Common citizen suit allegations include failure to have a required permit, failure to update or amend a SWPPP, effluent quality discharge violations, failure to report data or take samples as required by a SWPPP, failure to install and maintain best management practices, failure to adequately sample and analyze storm water events, and failure to file timely annual reports. Due to the extensive reporting requirements and the availability of these records to the public—or the ability of those checking the records to find out that required filings were not made—it is very easy for bounty hunters to use the information reported by a permittee to a state agency or the EPA to form the basis of a claim for violation of the CWA. Bad housekeeping practices that readily can be seen through satellite images of a facility—which are easily accessible on the Internet—also are a red flag for a potential citizen’s suit. As a result, good housekeeping practices should be employed, particularly with respect to exposed areas and waste handling activities. For construction sites, many CWA violations concern erosion and sediment controls. Common problems are uncontrolled steep slopes and uncovered soil or debris stockpiles.

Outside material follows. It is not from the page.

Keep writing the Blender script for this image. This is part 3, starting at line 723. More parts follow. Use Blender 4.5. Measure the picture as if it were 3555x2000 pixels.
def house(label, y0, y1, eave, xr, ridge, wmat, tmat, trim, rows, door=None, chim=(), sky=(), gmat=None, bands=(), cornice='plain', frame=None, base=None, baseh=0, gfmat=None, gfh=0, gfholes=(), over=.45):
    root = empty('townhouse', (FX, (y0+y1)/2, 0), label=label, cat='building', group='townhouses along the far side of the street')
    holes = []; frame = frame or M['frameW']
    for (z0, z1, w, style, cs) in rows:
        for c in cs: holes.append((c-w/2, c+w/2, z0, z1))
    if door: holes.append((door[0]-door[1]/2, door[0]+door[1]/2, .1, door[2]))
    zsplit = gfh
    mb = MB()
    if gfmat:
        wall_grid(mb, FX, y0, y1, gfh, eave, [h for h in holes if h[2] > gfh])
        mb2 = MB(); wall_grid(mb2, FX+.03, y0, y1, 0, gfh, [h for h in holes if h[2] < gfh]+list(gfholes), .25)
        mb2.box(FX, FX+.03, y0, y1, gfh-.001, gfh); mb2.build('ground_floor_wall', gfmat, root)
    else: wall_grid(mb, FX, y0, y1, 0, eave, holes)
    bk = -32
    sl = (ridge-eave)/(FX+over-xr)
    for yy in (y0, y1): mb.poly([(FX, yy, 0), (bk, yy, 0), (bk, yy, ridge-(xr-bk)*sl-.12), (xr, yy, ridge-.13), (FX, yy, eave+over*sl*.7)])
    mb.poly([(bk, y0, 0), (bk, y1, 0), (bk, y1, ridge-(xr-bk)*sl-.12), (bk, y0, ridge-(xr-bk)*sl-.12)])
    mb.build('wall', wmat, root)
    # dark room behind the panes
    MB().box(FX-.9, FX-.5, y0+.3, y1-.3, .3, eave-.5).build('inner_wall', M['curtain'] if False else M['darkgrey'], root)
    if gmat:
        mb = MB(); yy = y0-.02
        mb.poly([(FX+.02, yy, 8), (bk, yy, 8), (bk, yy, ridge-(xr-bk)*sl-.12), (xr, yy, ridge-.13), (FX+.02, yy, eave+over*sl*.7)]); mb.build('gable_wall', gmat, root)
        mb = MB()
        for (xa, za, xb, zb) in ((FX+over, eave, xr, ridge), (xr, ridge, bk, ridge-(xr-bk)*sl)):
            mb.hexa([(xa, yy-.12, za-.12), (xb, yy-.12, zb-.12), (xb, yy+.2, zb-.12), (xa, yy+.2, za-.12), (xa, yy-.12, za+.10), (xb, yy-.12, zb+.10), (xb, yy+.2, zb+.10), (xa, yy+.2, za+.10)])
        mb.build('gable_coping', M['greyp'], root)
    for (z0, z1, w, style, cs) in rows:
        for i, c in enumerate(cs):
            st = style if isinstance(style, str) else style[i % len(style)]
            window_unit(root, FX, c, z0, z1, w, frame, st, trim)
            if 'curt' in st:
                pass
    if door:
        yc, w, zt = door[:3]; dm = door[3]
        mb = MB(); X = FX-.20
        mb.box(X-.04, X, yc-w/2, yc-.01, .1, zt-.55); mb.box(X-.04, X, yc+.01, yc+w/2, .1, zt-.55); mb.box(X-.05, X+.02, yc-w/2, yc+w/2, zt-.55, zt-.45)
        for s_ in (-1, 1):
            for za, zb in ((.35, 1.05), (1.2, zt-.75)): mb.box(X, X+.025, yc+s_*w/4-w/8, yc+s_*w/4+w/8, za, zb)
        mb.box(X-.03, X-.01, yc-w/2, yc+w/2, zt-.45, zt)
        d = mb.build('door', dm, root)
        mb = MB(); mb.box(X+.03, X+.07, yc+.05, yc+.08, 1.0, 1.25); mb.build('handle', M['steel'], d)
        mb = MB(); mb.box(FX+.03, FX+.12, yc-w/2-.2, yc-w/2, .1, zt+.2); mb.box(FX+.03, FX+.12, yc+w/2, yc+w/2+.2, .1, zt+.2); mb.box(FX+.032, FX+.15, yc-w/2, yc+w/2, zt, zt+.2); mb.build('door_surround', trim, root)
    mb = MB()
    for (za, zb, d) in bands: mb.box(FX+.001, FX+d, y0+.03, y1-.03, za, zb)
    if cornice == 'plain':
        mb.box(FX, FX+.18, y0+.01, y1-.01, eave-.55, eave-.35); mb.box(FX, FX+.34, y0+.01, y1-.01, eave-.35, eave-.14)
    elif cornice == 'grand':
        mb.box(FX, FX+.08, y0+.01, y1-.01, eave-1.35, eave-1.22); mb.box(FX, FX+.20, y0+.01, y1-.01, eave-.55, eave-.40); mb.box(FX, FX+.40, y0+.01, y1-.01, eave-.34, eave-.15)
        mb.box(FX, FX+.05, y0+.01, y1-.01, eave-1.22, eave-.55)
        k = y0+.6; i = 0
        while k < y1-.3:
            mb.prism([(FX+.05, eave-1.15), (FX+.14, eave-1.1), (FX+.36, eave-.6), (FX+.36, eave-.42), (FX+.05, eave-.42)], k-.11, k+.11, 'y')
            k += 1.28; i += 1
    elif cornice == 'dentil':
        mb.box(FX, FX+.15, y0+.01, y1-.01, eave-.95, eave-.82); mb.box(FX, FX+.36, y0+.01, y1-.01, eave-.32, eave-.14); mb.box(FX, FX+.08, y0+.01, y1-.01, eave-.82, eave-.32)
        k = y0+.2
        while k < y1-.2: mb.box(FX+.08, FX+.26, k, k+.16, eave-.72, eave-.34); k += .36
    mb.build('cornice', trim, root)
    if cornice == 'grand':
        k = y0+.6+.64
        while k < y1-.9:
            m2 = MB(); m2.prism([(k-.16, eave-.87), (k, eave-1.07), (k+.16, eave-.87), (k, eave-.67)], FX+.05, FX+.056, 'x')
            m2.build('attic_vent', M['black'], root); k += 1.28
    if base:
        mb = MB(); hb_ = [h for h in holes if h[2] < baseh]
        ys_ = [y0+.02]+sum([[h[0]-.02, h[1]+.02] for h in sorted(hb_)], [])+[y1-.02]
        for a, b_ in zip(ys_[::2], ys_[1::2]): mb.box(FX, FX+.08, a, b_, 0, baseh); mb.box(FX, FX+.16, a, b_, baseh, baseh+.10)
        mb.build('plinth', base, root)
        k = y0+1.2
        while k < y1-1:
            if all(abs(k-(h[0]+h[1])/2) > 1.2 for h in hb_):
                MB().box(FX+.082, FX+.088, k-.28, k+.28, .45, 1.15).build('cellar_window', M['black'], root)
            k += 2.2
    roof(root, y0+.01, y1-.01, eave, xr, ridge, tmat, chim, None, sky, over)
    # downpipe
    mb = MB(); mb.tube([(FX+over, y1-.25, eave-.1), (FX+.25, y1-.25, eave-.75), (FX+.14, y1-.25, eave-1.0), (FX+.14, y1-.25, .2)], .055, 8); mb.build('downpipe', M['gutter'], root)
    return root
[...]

Given the possibility of a citizen’s suit and the extensive penalties potentially available for violations, including possible imprisonment, compliance with the CWA, including SWPPP requirements, should be a priority for industrial and construction site operators. One of the best ways to achieve compliance is to ensure that all personnel involved in permit compliance activities are thoroughly trained in CWA requirements, including SWPPP requirements, and understand the importance of compliance.